PROBLEM TO SOLVE: Transcribe the listing verbatim. Do not carry over any pictures.

>>

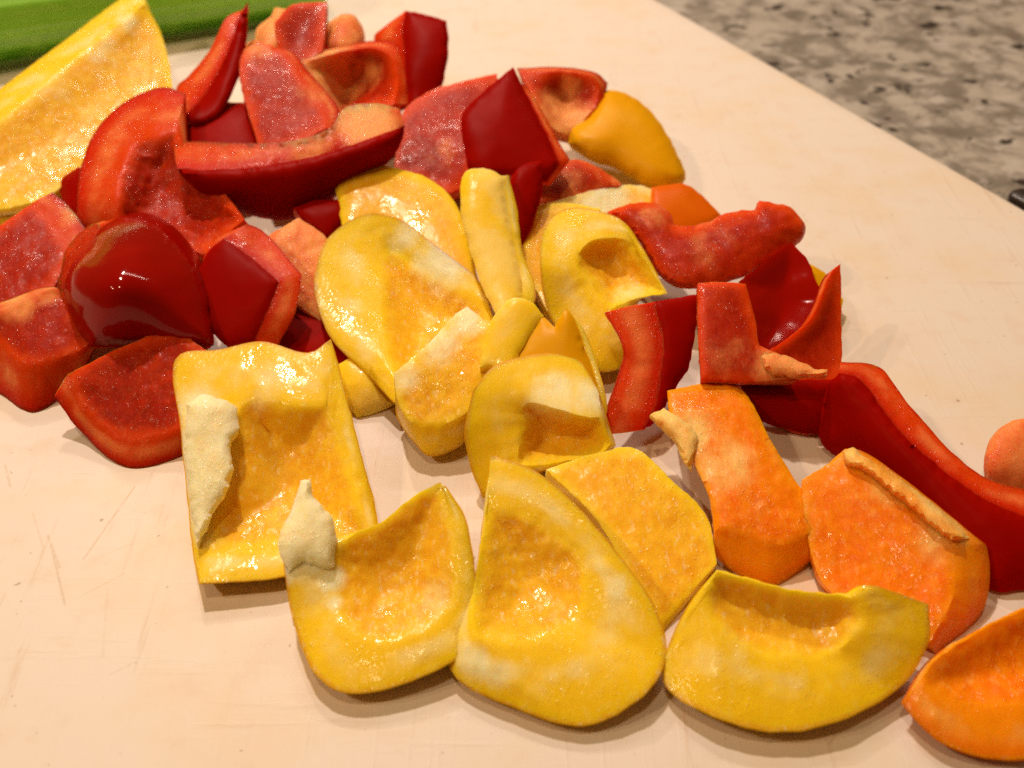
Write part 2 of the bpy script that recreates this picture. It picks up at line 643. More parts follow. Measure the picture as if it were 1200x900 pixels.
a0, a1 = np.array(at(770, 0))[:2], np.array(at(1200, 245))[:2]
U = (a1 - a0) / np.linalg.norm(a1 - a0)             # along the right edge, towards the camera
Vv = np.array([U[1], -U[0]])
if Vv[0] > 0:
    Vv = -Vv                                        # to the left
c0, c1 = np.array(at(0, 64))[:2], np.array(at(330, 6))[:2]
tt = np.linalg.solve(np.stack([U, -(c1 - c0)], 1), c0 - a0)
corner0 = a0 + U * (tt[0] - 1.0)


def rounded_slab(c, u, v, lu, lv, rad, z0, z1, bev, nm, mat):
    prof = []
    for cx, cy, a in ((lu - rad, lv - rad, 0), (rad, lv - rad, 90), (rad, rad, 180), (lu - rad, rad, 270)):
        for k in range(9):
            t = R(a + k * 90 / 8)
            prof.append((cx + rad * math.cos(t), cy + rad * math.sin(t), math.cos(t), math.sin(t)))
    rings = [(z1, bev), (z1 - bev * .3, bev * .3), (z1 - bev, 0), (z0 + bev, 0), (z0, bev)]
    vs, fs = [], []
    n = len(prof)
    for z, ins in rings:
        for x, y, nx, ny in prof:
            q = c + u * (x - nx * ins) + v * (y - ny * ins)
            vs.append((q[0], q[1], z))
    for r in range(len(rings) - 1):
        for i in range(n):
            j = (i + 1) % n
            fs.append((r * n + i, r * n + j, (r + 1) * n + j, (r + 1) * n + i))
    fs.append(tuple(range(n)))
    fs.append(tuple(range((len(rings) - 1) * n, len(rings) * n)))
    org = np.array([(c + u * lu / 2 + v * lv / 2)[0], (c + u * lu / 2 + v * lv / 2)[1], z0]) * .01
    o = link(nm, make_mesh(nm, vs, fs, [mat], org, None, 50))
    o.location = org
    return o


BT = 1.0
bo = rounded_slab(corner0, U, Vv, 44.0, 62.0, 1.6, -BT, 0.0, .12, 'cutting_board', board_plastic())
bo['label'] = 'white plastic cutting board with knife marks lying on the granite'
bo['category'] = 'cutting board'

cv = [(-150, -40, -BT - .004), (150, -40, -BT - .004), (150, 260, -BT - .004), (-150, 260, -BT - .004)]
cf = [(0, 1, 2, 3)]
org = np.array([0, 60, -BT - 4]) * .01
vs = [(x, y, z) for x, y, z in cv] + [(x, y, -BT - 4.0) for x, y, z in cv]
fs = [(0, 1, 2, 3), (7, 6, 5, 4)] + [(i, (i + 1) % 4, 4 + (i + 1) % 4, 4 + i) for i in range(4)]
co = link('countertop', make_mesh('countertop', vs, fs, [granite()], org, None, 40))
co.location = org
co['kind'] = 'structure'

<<

ANSWER FOR THIS EXERCISE:
Write part 2 of the bpy script that recreates this picture. It picks up at line 643. More parts follow. Measure the picture as if it were 1200x900 pixels.
a0, a1 = np.array(at(770, 0))[:2], np.array(at(1200, 245))[:2]
U = (a1 - a0) / np.linalg.norm(a1 - a0)             # along the right edge, towards the camera
Vv = np.array([U[1], -U[0]])
if Vv[0] > 0:
    Vv = -Vv                                        # to the left
c0, c1 = np.array(at(0, 64))[:2], np.array(at(330, 6))[:2]
tt = np.linalg.solve(np.stack([U, -(c1 - c0)], 1), c0 - a0)
corner0 = a0 + U * (tt[0] - 1.0)


def rounded_slab(c, u, v, lu, lv, rad, z0, z1, bev, nm, mat):
    prof = []
    for cx, cy, a in ((lu - rad, lv - rad, 0), (rad, lv - rad, 90), (rad, rad, 180), (lu - rad, rad, 270)):
        for k in range(9):
            t = R(a + k * 90 / 8)
            prof.append((cx + rad * math.cos(t), cy + rad * math.sin(t), math.cos(t), math.sin(t)))
    rings = [(z1, bev), (z1 - bev * .3, bev * .3), (z1 - bev, 0), (z0 + bev, 0), (z0, bev)]
    vs, fs = [], []
    n = len(prof)
    for z, ins in rings:
        for x, y, nx, ny in prof:
            q = c + u * (x - nx * ins) + v * (y - ny * ins)
            vs.append((q[0], q[1], z))
    for r in range(len(rings) - 1):
        for i in range(n):
            j = (i + 1) % n
            fs.append((r * n + i, r * n + j, (r + 1) * n + j, (r + 1) * n + i))
    fs.append(tuple(range(n)))
    fs.append(tuple(range((len(rings) - 1) * n, len(rings) * n)))
    org = np.array([(c + u * lu / 2 + v * lv / 2)[0], (c + u * lu / 2 + v * lv / 2)[1], z0]) * .01
    o = link(nm, make_mesh(nm, vs, fs, [mat], org, None, 50))
    o.location = org
    return o


BT = 1.0
bo = rounded_slab(corner0, U, Vv, 44.0, 62.0, 1.6, -BT, 0.0, .12, 'cutting_board', board_plastic())
bo['label'] = 'white plastic cutting board with knife marks lying on the granite'
bo['category'] = 'cutting board'

cv = [(-150, -40, -BT - .004), (150, -40, -BT - .004), (150, 260, -BT - .004), (-150, 260, -BT - .004)]
cf = [(0, 1, 2, 3)]
org = np.array([0, 60, -BT - 4]) * .01
vs = [(x, y, z) for x, y, z in cv] + [(x, y, -BT - 4.0) for x, y, z in cv]
fs = [(0, 1, 2, 3), (7, 6, 5, 4)] + [(i, (i + 1) % 4, 4 + (i + 1) % 4, 4 + i) for i in range(4)]
co = link('countertop', make_mesh('countertop', vs, fs, [granite()], org, None, 40))
co.location = org
co['kind'] = 'structure'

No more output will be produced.